Capital expenditure
Money spent to acquire items in a business that last for more than 12 months.
Eg. Buildings, factories, machines, etc.
Revenue expenditure
Money spent on running day to day expenses and need to be covered immediately.
Eg. Wages, rent, raw materials, insurance, etc.
Personal funds
When owners provide capital from personal assets
Eg. Savings, personal property, retirement funds, etc.
Retained profits
Money left over in a business after all expenses have been paid
Eg. Taxes and dividends
Sale of assets
Sale of unwanted assets to fund other projects
Eg. Machinery, old stock, land, buildings
Share capital (Equity capital)
Money from the sale of shares
Loan capital
Money raised from a financial institution.

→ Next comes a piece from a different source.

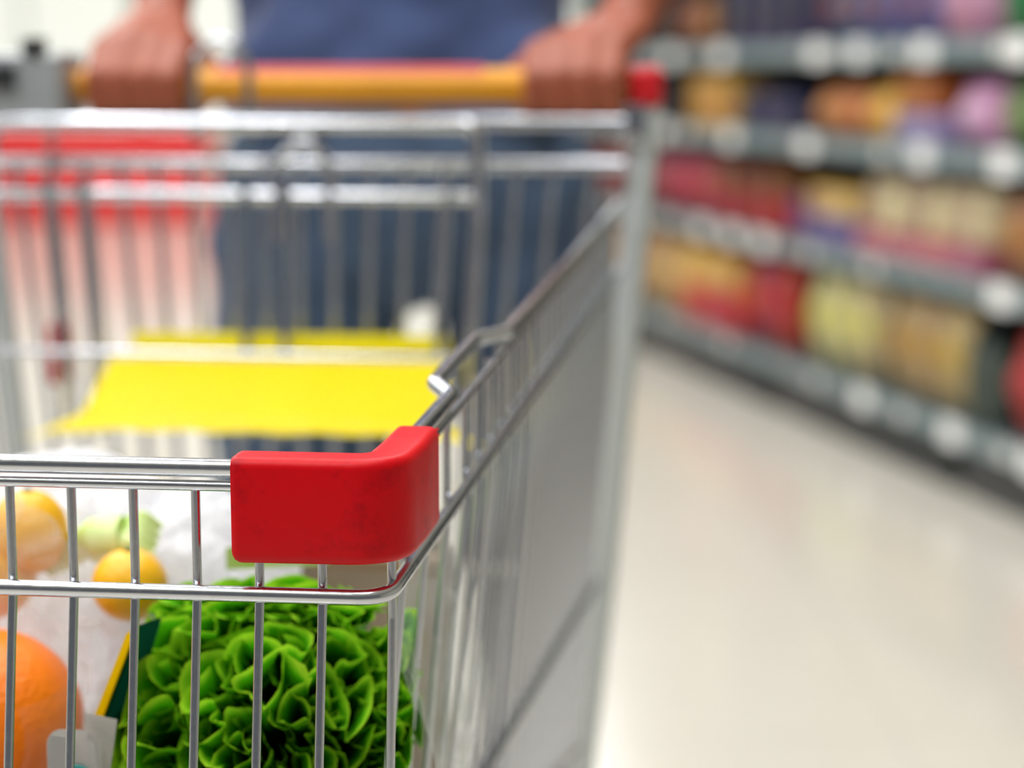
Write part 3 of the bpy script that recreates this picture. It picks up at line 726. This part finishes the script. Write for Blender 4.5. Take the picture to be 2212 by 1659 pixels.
row(L3, 1.33, 2.02, 'box', .20, .115, (164, 8, 34), (190, 20, 40), 'crimson carton', where='under the brown cartons')
row(L3, 1.33, 2.02, 'box', .20, .085, (124, 62, 34), (140, 80, 50), 'brown carton', z0=.110, where='stacked on crimson cartons')
row(L3, 2.04, 2.60, 'bag', .17, .21, (208, 68, 62), (190, 40, 50), 'coral red packet', where='left of the crimson cartons')
row(L3, 2.62, 3.60, 'bag', .19, .20, (164, 76, 84), (150, 60, 70), 'dull rose packet', where='at its far end by the cart post')
# third lowest
row(L2, -.55, .02, 'bag', .16, .17, (98, 134, 74), (140, 150, 90), 'green packet', where='at the right edge of the photo')
row(L2, .05, .27, 'bag', .19, .17, (222, 160, 205), (232, 190, 225), 'pink packet', where='right of the lilac cartons')
row(L2, .30, .58, 'box', .13, .08, (150, 140, 190), (190, 180, 215), 'lilac carton', where='under the rust cartons')
row(L2, .32, .58, 'box', .12, .10, (184, 96, 40), (160, 80, 40), 'rust-brown carton', z0=.077, where='stacked on lilac cartons')
row(L2, .64, 1.16, 'bag', .17, .145, (236, 164, 70), (240, 170, 90), 'amber orange packet', where='left of the lilac cartons')
row(L2, 1.25, 1.78, 'box', .17, .12, (28, 34, 92), (20, 24, 70), 'navy carton', where='between two orange groups')
row(L2, 1.84, 2.24, 'box', .19, .175, (214, 150, 66), (200, 130, 60), 'ochre carton', where='left of the navy cartons')
row(L2, 2.45, 3.60, 'box', .20, .12, (42, 40, 46), (30, 30, 34), 'black carton', where='at its far end by the handle cap')
# fourth lowest
row(L1, -.55, .0, 'box', .17, .22, (0, 98, 52), (10, 120, 60), 'deep green carton', where='at the right edge of the photo')
row(L1, .04, .36, 'bag', .16, .20, (214, 150, 180), (220, 170, 195), 'rose pink packet', where='left of the green cartons')
row(L1, .40, 1.12, 'bag', .17, .20, (92, 100, 150), (130, 70, 80), 'slate blue packet', where='left of the rose pink packets')
row(L1, 1.16, 1.95, 'box', .18, .22, (40, 36, 88), (30, 26, 50), 'dark indigo carton', where='left of the slate blue packets')
row(L1, 2.12, 2.50, 'bag', .18, .20, (168, 100, 58), (150, 90, 60), 'tan-brown packet', where='just right of the forearm')
row(L1, 2.55, 3.60, 'box', .20, .20, (34, 32, 40), (50, 40, 40), 'black carton', where='behind the forearm')

# ------------------------------------------------------------------ red promotion bin far down the aisle on the left
rb = empty('display_bin', (-2.75, 13.9, 0), 0, 'large bright red display bin on the floor far behind the cart, left', 'display bin')
obj('bin_body', bx(-1.0, .66, -.4, .4, 0, .60, bev=.03), 'redbin', rb)
obj('bin_rim', bx(-1.03, .69, -.43, .43, .58, .63, bev=.015), 'redbin', rb)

Interest on loan must be paid back, can be fixed or variable.
Overdraft
When a bank allows a firm to withdraw more money than is currently in their account.
Trade credit
An agreement between businesses that allow the buyer of goods to make payment at a later date.
Crowdfunding
Collecting small to medium amounts of money from large numbers of people to fund a business/project
Leasing
A contract made with a leasing company to use certain assets
Eg. Machinery, equipment, property, etc.
Microfinance
Banking service provided to unemployed/low-income individuals.
Fixed costs
Costs that remain the same no matter the level of output.
Eg. Rent, insurance, salaries, and interest payments, utility bills, etc.
Variable costs
Costs that vary depending on number of goods/services produced.
Eg. Raw materials, wages, packaging, energy costs, etc.
Direct costs
Money that is used to produce a good/service.
Eg. Raw materials costs, sales commissions, packaging, and energy usage costs.
Indirect costs (Overhead)
Costs that are not tied to the production of goods/services.
Eg. Rent, electricity bills, marketing, etc.
Revenue
Income or earnings over a period of time.
Total revenue = Price per unit x quantity
Revenue streams
Various sources from which a business earns money.
Profitability ratio
Assesses the business’s ability to generate a profit based on revenue.
Liquidity ratio
Assesses the business’s ability to pay back short-term debts.
Efficiency ratio
Assesses the business’s ability to use it’s assets to generate an income.